The 2,000 point cutoff basically means the team is one of the top 10 recruiters in the nation for that given year. So, on average, the SEC gets over three teams into the top 10 nationally. 

In fact, if you look at the top recruiters again, you'll see just that. Five of the top teams are SEC teams. A sixth, Auburn lurks just outside the top 12. Half the league is as loaded as the best schools in the country.

Look at the list again: Florida, Alabama, LSU, Georgia, Tennessee, Auburn. Do those teams sound familiar? 

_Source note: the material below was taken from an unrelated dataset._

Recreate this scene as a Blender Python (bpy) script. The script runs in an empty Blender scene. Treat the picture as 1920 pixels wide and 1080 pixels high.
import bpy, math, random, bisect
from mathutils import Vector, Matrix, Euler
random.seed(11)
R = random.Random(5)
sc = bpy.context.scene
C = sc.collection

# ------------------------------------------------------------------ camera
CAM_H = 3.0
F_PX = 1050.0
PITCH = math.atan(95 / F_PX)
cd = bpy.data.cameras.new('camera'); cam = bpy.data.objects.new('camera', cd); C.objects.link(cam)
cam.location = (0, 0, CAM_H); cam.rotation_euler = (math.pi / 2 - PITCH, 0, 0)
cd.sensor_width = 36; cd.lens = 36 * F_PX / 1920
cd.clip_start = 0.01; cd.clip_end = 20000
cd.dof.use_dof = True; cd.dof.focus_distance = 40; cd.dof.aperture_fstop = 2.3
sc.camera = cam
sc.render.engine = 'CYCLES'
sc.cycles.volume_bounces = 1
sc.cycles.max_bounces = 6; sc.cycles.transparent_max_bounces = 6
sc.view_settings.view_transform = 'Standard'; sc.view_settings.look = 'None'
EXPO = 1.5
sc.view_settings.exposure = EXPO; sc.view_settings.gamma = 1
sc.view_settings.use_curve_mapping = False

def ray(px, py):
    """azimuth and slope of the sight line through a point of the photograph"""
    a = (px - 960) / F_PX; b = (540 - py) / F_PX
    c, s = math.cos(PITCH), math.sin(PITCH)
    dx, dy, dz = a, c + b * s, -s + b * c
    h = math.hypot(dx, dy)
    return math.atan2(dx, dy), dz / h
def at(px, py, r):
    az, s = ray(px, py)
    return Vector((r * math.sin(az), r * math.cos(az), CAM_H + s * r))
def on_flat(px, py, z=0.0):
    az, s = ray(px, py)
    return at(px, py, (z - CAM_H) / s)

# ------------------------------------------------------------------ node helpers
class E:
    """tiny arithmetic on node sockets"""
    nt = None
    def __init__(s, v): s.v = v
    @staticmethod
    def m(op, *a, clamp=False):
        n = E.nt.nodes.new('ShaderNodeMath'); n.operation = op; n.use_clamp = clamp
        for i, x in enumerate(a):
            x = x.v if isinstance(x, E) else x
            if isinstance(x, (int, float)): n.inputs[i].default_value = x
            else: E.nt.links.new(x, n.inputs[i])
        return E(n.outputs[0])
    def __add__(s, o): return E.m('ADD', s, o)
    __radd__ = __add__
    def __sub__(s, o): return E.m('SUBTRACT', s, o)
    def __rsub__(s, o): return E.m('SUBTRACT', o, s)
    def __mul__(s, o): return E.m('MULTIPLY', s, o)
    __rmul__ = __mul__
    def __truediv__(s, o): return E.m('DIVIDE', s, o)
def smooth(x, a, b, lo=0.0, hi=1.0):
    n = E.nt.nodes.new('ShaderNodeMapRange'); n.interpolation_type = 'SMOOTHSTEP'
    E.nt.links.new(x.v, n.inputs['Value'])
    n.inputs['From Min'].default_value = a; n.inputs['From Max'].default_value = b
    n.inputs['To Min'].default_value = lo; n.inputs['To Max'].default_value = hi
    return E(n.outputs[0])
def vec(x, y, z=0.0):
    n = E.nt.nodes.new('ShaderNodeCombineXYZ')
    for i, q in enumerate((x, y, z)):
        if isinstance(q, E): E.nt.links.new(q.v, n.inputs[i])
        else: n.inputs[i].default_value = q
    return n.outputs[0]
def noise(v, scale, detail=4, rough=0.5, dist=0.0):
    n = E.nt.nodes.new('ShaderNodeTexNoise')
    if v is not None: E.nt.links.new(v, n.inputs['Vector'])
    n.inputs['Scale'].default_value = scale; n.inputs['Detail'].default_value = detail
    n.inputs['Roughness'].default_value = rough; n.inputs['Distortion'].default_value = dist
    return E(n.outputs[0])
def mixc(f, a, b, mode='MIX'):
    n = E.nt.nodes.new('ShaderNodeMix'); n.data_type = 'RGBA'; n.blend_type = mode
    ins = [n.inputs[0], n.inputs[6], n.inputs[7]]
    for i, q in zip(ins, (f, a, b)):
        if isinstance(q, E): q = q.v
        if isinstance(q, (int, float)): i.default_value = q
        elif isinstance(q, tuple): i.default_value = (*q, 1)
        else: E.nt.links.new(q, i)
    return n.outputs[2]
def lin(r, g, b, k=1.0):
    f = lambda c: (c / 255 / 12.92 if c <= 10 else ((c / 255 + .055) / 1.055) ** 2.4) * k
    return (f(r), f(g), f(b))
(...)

Three of them can claim a BCS title in the last three years along with five of the last eight championships. Auburn has the 13–0 season where they got muscled out of a championship chance during that stretch as well. 

Georgia has a Sugar Bowl massacre, which set Non–AQs back a year, a possible claim to best team of 2007 as well as two more BCS appearances. Tennessee hasn't done much recently, but they do have a BCS title, even if it's in the way–back–when year of 1998. 

We're at the halfway point of the league and still talking about the national stage.

Additionally, almost nine members break the 1,000 point barrier per year, putting, on average, 75 percent of the conference in the top 35 teams nationally.

Does that settle it? Is the SEC better? No to both questions. For one, getting talent isn't as important as developing it. 

Look at where Tennessee sits on that list, ninth. How many BCS bowls have they been to during that period? How many losing seasons have they had during that period? If you answered "zero" and "same as Michigan," you are correct!

Both teams can recruit; neither is doing a whole lot with it right now.

Take everything you've read here with a grain of salt if you're going to use it to take any side on the "best" argument. As for me, I'll say this: the SEC may not be the best and it may not be the most talented, but it is certainly putting itself in the best position to be both.